_What the task requires_. Write out again, unaltered, the lines from the start through the line containing "q = MB(); q.tube([(-0.034, y, z), (-0.045, y".

□ □ □

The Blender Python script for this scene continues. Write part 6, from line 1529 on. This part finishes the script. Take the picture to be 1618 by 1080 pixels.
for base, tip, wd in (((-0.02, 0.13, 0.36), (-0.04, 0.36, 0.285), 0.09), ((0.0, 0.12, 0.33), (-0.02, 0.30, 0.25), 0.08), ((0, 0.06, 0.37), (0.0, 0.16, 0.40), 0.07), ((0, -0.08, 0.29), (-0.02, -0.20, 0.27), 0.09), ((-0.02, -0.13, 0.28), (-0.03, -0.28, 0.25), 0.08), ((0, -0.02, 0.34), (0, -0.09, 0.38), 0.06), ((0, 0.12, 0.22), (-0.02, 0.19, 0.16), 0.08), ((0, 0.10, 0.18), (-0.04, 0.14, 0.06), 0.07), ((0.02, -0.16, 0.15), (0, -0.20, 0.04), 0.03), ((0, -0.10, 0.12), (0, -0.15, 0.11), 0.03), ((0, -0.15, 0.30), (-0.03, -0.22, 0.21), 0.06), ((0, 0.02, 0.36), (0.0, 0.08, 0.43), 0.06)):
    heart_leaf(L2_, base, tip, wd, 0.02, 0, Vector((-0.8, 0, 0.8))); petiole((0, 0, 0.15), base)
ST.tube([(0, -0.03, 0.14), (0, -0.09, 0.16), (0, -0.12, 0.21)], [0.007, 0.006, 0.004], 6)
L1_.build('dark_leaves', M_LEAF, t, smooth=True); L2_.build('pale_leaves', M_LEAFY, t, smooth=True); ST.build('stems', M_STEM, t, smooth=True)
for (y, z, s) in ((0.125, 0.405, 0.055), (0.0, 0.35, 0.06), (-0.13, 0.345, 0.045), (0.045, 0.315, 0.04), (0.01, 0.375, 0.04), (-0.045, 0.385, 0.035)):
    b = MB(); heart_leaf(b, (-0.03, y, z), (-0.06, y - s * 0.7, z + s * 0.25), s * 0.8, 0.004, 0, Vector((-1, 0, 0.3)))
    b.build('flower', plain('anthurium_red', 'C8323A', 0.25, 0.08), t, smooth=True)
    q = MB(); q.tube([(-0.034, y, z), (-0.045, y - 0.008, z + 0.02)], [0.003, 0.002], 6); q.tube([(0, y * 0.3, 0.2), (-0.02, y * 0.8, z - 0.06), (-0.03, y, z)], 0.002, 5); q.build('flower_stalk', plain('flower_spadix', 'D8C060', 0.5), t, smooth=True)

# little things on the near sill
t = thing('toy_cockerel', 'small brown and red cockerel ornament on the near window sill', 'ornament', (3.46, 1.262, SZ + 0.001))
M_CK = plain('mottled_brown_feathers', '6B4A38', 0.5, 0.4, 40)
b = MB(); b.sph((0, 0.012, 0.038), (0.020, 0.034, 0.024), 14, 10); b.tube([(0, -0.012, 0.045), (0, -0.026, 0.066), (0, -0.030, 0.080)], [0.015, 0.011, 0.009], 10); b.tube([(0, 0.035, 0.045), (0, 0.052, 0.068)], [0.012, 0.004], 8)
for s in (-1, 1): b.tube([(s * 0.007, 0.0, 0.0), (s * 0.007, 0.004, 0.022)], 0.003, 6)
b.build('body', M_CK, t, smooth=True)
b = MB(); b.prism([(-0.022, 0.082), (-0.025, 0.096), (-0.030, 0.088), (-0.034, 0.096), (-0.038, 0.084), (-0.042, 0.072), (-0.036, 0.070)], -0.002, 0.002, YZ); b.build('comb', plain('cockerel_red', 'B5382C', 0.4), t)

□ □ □

_Correct answer_.
The Blender Python script for this scene continues. Write part 6, from line 1529 on. This part finishes the script. Take the picture to be 1618 by 1080 pixels.
for base, tip, wd in (((-0.02, 0.13, 0.36), (-0.04, 0.36, 0.285), 0.09), ((0.0, 0.12, 0.33), (-0.02, 0.30, 0.25), 0.08), ((0, 0.06, 0.37), (0.0, 0.16, 0.40), 0.07), ((0, -0.08, 0.29), (-0.02, -0.20, 0.27), 0.09), ((-0.02, -0.13, 0.28), (-0.03, -0.28, 0.25), 0.08), ((0, -0.02, 0.34), (0, -0.09, 0.38), 0.06), ((0, 0.12, 0.22), (-0.02, 0.19, 0.16), 0.08), ((0, 0.10, 0.18), (-0.04, 0.14, 0.06), 0.07), ((0.02, -0.16, 0.15), (0, -0.20, 0.04), 0.03), ((0, -0.10, 0.12), (0, -0.15, 0.11), 0.03), ((0, -0.15, 0.30), (-0.03, -0.22, 0.21), 0.06), ((0, 0.02, 0.36), (0.0, 0.08, 0.43), 0.06)):
    heart_leaf(L2_, base, tip, wd, 0.02, 0, Vector((-0.8, 0, 0.8))); petiole((0, 0, 0.15), base)
ST.tube([(0, -0.03, 0.14), (0, -0.09, 0.16), (0, -0.12, 0.21)], [0.007, 0.006, 0.004], 6)
L1_.build('dark_leaves', M_LEAF, t, smooth=True); L2_.build('pale_leaves', M_LEAFY, t, smooth=True); ST.build('stems', M_STEM, t, smooth=True)
for (y, z, s) in ((0.125, 0.405, 0.055), (0.0, 0.35, 0.06), (-0.13, 0.345, 0.045), (0.045, 0.315, 0.04), (0.01, 0.375, 0.04), (-0.045, 0.385, 0.035)):
    b = MB(); heart_leaf(b, (-0.03, y, z), (-0.06, y - s * 0.7, z + s * 0.25), s * 0.8, 0.004, 0, Vector((-1, 0, 0.3)))
    b.build('flower', plain('anthurium_red', 'C8323A', 0.25, 0.08), t, smooth=True)
    q = MB(); q.tube([(-0.034, y, z), (-0.045, y - 0.008, z + 0.02)], [0.003, 0.002], 6); q.tube([(0, y * 0.3, 0.2), (-0.02, y * 0.8, z - 0.06), (-0.03, y, z)], 0.002, 5); q.build('flower_stalk', plain('flower_spadix', 'D8C060', 0.5), t, smooth=True)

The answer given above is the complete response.